» EXERCISE REQUIREMENTS
Search the data for the word "part" and copy every line that contains it.

» SOURCE DATA
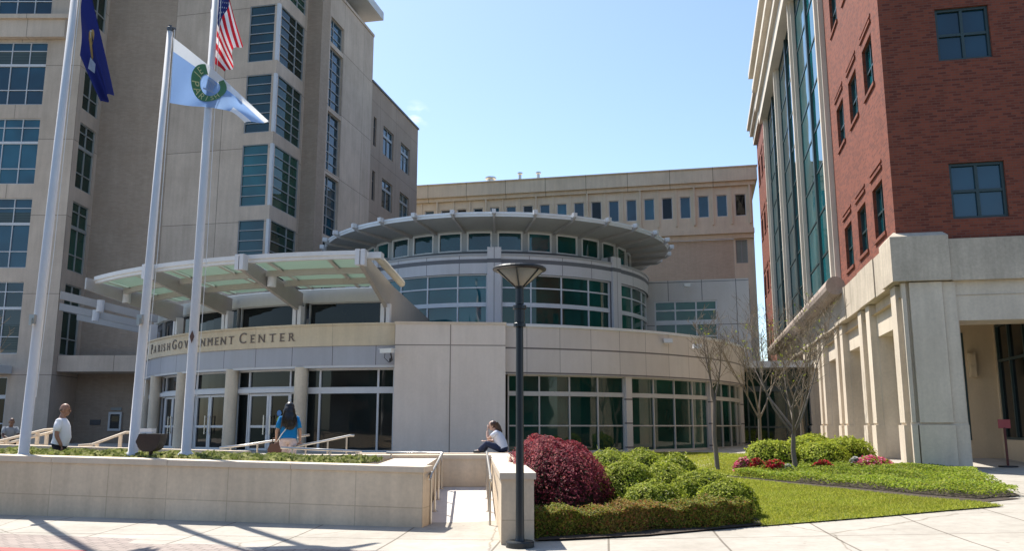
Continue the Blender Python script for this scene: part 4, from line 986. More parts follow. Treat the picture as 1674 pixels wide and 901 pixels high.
# ------------------------------------------------------------------ people
def skin_obj(name, J, E, mat, parent, root):
    names = list(J); idx = {k: i for i, k in enumerate(names)}
    me = bpy.data.meshes.new(name); me.from_pydata([J[k][0] for k in names], [(idx[a], idx[b]) for a, b in E], []); me.update()
    o = bpy.data.objects.new(name, me); COL.objects.link(o)
    o.modifiers.new('s', 'SKIN').use_smooth_shade = True
    sv = me.skin_vertices[0].data
    for k in names:
        r_ = J[k][1]; sv[idx[k]].radius = (r_, r_) if not hasattr(r_, '__len__') else r_; sv[idx[k]].use_root = (k == root)
    ss = o.modifiers.new('u', 'SUBSURF'); ss.levels = 2; ss.render_levels = 2
    dg = bpy.context.evaluated_depsgraph_get(); me2 = bpy.data.meshes.new_from_object(o.evaluated_get(dg)); me2.name = name
    bpy.data.objects.remove(o)
    me2.materials.clear(); me2.materials.append(mat)
    o2 = bpy.data.objects.new(name, me2); COL.objects.link(o2); o2.parent = parent
    return o2
def add_into(o, mb):
    """append collected faces to an existing mesh object (same local space)"""
    import bmesh
    bm = bmesh.new(); bm.from_mesh(o.data); vs = [bm.verts.new(v) for v in mb.v]
    for f in mb.f:
        try:
            fc = bm.faces.new([vs[i] for i in f]); fc.smooth = True
        except ValueError: pass
    bm.to_mesh(o.data); bm.free()
def part(mb, name, mat, parent):
    me = bpy.data.meshes.new(name); me.from_pydata(mb.v, [], mb.f); me.materials.append(mat)
    me.polygons.foreach_set('use_smooth', [True] * len(me.polygons)); me.update()
    o = bpy.data.objects.new(name, me); COL.objects.link(o); o.parent = parent; return o
def hand(mb, w_, d_, side, k=1.0, curl=0.5):
    w_ = Vector(w_); d_ = Vector(d_).normalized(); sx = Vector((side, 0, 0)); sx = (sx - d_ * sx.dot(d_)).normalized(); nn = d_.cross(sx)
    rot = Matrix((sx, nn, d_)).transposed()
    mb.sphere(w_ + d_ * 0.05 * k, 0.042 * k, 0.016 * k, 0.055 * k, 8, 6, rot=rot)
    for i, L in enumerate((0.068, 0.078, 0.072, 0.056)):
        b = w_ + d_ * 0.09 * k + sx * (0.03 - 0.02 * i) * k
        c1 = b + d_ * L * 0.5 * k + nn * 0.008 * curl; c2 = c1 + d_ * L * 0.4 * k + nn * 0.03 * curl
        mb.tube([b, c1, c2], [0.0095 * k, 0.009 * k, 0.006 * k], 6)
    b = w_ + d_ * 0.035 * k + sx * 0.034 * k
    mb.tube([b, b + d_ * 0.035 * k + sx * 0.024 * k, b + d_ * 0.065 * k + sx * 0.022 * k], [0.012 * k, 0.0105 * k, 0.007 * k], 6)
def head(mb, c, f, k=1.0):
    """skull, jaw, nose and ears looking along f"""
    c = Vector(c); f = Vector(f).normalized(); s_ = f.cross(Vector((0, 0, 1))).normalized(); u = s_.cross(f)
    rot = Matrix((s_, f, u)).transposed()
    mb.sphere(c + u * 0.02 * k, 0.076 * k, 0.096 * k, 0.105 * k, 14, 10, rot=rot)
    mb.sphere(c + f * 0.03 * k - u * 0.055 * k, 0.056 * k, 0.062 * k, 0.066 * k, 12, 8, rot=rot)
    mb.sphere(c + f * 0.098 * k - u * 0.022 * k, 0.014 * k, 0.022 * k, 0.026 * k, 8, 6, rot=rot)
    mb.sphere(c + f * 0.082 * k - u * 0.07 * k, 0.026 * k, 0.012 * k, 0.010 * k, 8, 6, rot=rot)
    for q in (-1, 1): mb.sphere(c + s_ * 0.076 * q * k - u * 0.01 * k, 0.012 * k, 0.022 * k, 0.034 * k, 8, 6, rot=rot)
    return f, s_, u, rot
def eyes(c, f, s_, u, k, parent):
    mb = MB()
    for q in (-1, 1): mb.sphere(Vector(c) + f * 0.086 * k + s_ * 0.031 * q * k + u * 0.008 * k, 0.012 * k, 0.008 * k, 0.008 * k, 8, 6)
    part(mb, 'eyes', M['black'], parent)
skin_d = plain('skin_brown', (0.10, 0.05, 0.032), 0.5, amount=0.08); skin_m = plain('skin_tan', (0.40, 0.235, 0.16), 0.5, amount=0.08); skin_l = plain('skin_light', (0.58, 0.36, 0.27), 0.5, amount=0.08)
hair_b = plain('hair_black', (0.012, 0.010, 0.010), 0.4, amount=0.3); hair_br = plain('hair_brown', (0.075, 0.032, 0.020), 0.45, amount=0.3)
BE = [('pelvis', 'belly'), ('belly', 'chest'), ('chest', 'nb'), ('nb', 'neck'), ('neck', 'skull')]
for s in 'LR': BE += [('chest', 'sh' + s), ('sh' + s, 'el' + s), ('el' + s, 'wr' + s), ('pelvis', 'hip' + s), ('hip' + s, 'kn' + s), ('kn' + s, 'an' + s), ('an' + s, 'toe' + s)]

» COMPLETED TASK
Continue the Blender Python script for this scene: part 4, from line 986. More parts follow. Treat the picture as 1674 pixels wide and 901 pixels high.
def part(mb, name, mat, parent):
    part(mb, 'eyes', M['black'], parent)